(The task):
Reproduce the material that follows, please, but only from its first line to the line containing "slope = tag(link('ground', me, M['slope']), kind='structure')", inclusive.
START
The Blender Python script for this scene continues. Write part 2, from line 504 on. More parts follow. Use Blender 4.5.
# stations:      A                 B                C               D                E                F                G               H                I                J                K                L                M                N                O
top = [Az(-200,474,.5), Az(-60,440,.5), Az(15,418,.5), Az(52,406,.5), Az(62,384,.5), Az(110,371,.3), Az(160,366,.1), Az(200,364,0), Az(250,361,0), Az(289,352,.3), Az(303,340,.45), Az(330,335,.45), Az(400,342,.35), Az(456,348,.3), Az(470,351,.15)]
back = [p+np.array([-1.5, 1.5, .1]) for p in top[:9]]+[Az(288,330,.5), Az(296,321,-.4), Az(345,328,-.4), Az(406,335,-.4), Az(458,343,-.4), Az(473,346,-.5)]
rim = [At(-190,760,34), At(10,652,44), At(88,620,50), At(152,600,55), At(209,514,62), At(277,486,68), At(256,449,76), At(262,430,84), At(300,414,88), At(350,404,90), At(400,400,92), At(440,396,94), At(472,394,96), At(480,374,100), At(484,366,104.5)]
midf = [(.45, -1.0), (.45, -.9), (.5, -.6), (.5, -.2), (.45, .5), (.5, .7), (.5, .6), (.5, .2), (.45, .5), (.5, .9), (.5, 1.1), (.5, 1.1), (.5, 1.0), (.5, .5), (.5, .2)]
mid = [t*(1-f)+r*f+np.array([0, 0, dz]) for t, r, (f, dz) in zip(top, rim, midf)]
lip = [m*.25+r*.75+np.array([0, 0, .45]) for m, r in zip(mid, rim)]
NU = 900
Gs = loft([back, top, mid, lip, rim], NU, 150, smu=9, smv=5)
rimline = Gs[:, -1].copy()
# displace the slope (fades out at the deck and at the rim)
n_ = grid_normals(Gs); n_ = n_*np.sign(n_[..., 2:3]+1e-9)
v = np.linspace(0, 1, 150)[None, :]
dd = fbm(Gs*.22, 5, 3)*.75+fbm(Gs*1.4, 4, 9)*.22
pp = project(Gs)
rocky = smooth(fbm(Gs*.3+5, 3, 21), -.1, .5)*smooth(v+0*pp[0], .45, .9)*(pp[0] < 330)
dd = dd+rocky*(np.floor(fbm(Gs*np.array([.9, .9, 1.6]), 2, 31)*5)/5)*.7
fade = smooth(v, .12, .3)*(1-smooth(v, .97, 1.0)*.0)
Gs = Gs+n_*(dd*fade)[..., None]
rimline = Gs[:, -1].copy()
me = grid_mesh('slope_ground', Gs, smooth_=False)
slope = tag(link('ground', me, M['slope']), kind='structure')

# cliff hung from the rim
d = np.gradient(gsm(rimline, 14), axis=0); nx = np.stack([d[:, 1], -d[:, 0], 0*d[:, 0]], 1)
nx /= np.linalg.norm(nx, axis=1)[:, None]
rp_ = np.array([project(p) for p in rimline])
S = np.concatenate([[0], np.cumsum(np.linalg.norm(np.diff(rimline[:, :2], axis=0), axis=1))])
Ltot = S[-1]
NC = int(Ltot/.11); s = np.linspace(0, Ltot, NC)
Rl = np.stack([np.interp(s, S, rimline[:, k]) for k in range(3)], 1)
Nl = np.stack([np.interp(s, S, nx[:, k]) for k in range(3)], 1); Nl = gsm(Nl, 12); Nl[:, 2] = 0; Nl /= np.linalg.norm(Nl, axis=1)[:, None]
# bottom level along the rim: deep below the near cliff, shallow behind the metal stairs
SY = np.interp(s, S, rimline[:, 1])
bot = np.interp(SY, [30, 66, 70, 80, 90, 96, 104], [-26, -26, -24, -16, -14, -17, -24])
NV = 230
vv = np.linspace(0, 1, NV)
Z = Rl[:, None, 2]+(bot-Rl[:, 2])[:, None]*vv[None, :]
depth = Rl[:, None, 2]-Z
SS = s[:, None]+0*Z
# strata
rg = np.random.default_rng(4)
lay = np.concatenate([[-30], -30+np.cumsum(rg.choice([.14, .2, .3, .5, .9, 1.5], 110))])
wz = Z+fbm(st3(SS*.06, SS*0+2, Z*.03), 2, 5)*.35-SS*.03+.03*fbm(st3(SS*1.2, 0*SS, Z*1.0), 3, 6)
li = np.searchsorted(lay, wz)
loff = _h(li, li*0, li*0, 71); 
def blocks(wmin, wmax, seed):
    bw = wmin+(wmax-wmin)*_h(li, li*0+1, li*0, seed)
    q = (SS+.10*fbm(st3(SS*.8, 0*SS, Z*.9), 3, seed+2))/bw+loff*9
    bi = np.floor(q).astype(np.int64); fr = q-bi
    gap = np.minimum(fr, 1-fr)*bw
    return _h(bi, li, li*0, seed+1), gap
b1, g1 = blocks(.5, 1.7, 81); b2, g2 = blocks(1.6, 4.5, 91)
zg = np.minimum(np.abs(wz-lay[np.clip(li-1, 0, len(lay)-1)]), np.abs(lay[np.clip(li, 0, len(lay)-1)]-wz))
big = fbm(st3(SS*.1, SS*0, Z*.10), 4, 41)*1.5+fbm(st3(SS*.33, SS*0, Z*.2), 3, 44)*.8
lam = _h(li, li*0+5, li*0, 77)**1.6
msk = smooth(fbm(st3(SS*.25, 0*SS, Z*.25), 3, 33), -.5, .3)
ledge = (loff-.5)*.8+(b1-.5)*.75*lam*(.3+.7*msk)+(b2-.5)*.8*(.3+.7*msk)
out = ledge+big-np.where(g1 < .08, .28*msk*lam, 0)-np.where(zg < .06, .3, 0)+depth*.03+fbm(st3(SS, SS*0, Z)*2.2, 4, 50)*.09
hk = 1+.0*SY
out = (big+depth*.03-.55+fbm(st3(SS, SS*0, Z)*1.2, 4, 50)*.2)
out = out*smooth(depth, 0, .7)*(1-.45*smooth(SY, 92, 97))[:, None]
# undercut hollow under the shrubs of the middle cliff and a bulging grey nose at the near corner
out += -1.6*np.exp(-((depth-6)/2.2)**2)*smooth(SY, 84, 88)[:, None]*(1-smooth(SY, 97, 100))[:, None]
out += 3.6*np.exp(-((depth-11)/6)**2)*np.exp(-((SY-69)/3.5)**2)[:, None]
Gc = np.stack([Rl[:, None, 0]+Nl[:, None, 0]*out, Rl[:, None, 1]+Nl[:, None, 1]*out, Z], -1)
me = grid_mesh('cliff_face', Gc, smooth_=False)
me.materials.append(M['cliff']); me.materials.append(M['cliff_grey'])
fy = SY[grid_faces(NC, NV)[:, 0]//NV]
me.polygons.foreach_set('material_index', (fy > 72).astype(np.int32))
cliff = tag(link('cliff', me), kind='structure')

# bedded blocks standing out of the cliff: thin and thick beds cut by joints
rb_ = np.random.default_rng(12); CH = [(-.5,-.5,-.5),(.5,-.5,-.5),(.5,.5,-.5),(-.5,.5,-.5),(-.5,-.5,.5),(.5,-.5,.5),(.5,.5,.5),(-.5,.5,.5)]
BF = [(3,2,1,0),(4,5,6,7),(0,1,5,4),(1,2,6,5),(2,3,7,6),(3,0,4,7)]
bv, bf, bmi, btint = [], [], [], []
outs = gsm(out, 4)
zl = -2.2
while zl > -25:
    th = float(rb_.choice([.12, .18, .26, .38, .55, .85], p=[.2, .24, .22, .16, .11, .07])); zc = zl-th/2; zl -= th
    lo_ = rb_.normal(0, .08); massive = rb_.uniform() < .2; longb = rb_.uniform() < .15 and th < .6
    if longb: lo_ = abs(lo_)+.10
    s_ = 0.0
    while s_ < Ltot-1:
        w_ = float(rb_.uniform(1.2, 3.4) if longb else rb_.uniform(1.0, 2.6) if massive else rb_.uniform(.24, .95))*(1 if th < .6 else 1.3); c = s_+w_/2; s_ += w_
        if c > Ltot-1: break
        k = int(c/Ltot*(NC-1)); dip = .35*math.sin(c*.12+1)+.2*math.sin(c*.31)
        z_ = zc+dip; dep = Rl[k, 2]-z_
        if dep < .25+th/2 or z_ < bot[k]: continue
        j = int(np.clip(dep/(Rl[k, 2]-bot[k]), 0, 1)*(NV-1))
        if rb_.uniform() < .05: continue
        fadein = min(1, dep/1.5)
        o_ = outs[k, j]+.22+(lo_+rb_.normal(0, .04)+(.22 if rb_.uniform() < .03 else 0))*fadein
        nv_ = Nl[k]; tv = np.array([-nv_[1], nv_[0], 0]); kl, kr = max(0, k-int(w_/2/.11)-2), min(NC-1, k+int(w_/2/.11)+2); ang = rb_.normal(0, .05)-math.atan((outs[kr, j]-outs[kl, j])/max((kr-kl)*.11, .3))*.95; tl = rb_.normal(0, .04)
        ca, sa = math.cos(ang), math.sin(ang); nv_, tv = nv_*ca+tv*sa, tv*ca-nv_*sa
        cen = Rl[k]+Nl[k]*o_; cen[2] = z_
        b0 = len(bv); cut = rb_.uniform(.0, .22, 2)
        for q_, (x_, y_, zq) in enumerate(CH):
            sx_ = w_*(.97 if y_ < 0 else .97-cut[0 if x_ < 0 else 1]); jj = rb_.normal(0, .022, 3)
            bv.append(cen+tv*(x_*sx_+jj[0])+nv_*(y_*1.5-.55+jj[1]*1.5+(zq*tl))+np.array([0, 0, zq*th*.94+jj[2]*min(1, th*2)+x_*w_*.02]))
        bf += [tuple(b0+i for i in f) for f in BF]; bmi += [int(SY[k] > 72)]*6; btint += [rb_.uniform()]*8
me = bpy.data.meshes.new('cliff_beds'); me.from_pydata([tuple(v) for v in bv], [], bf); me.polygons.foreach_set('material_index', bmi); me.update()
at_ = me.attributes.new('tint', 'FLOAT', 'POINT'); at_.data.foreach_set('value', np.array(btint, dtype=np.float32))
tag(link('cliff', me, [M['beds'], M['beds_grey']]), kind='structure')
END
(The answer):
The Blender Python script for this scene continues. Write part 2, from line 504 on. More parts follow. Use Blender 4.5.
# stations:      A                 B                C               D                E                F                G               H                I                J                K                L                M                N                O
top = [Az(-200,474,.5), Az(-60,440,.5), Az(15,418,.5), Az(52,406,.5), Az(62,384,.5), Az(110,371,.3), Az(160,366,.1), Az(200,364,0), Az(250,361,0), Az(289,352,.3), Az(303,340,.45), Az(330,335,.45), Az(400,342,.35), Az(456,348,.3), Az(470,351,.15)]
back = [p+np.array([-1.5, 1.5, .1]) for p in top[:9]]+[Az(288,330,.5), Az(296,321,-.4), Az(345,328,-.4), Az(406,335,-.4), Az(458,343,-.4), Az(473,346,-.5)]
rim = [At(-190,760,34), At(10,652,44), At(88,620,50), At(152,600,55), At(209,514,62), At(277,486,68), At(256,449,76), At(262,430,84), At(300,414,88), At(350,404,90), At(400,400,92), At(440,396,94), At(472,394,96), At(480,374,100), At(484,366,104.5)]
midf = [(.45, -1.0), (.45, -.9), (.5, -.6), (.5, -.2), (.45, .5), (.5, .7), (.5, .6), (.5, .2), (.45, .5), (.5, .9), (.5, 1.1), (.5, 1.1), (.5, 1.0), (.5, .5), (.5, .2)]
mid = [t*(1-f)+r*f+np.array([0, 0, dz]) for t, r, (f, dz) in zip(top, rim, midf)]
lip = [m*.25+r*.75+np.array([0, 0, .45]) for m, r in zip(mid, rim)]
NU = 900
Gs = loft([back, top, mid, lip, rim], NU, 150, smu=9, smv=5)
rimline = Gs[:, -1].copy()
# displace the slope (fades out at the deck and at the rim)
n_ = grid_normals(Gs); n_ = n_*np.sign(n_[..., 2:3]+1e-9)
v = np.linspace(0, 1, 150)[None, :]
dd = fbm(Gs*.22, 5, 3)*.75+fbm(Gs*1.4, 4, 9)*.22
pp = project(Gs)
rocky = smooth(fbm(Gs*.3+5, 3, 21), -.1, .5)*smooth(v+0*pp[0], .45, .9)*(pp[0] < 330)
dd = dd+rocky*(np.floor(fbm(Gs*np.array([.9, .9, 1.6]), 2, 31)*5)/5)*.7
fade = smooth(v, .12, .3)*(1-smooth(v, .97, 1.0)*.0)
Gs = Gs+n_*(dd*fade)[..., None]
rimline = Gs[:, -1].copy()
me = grid_mesh('slope_ground', Gs, smooth_=False)
slope = tag(link('ground', me, M['slope']), kind='structure')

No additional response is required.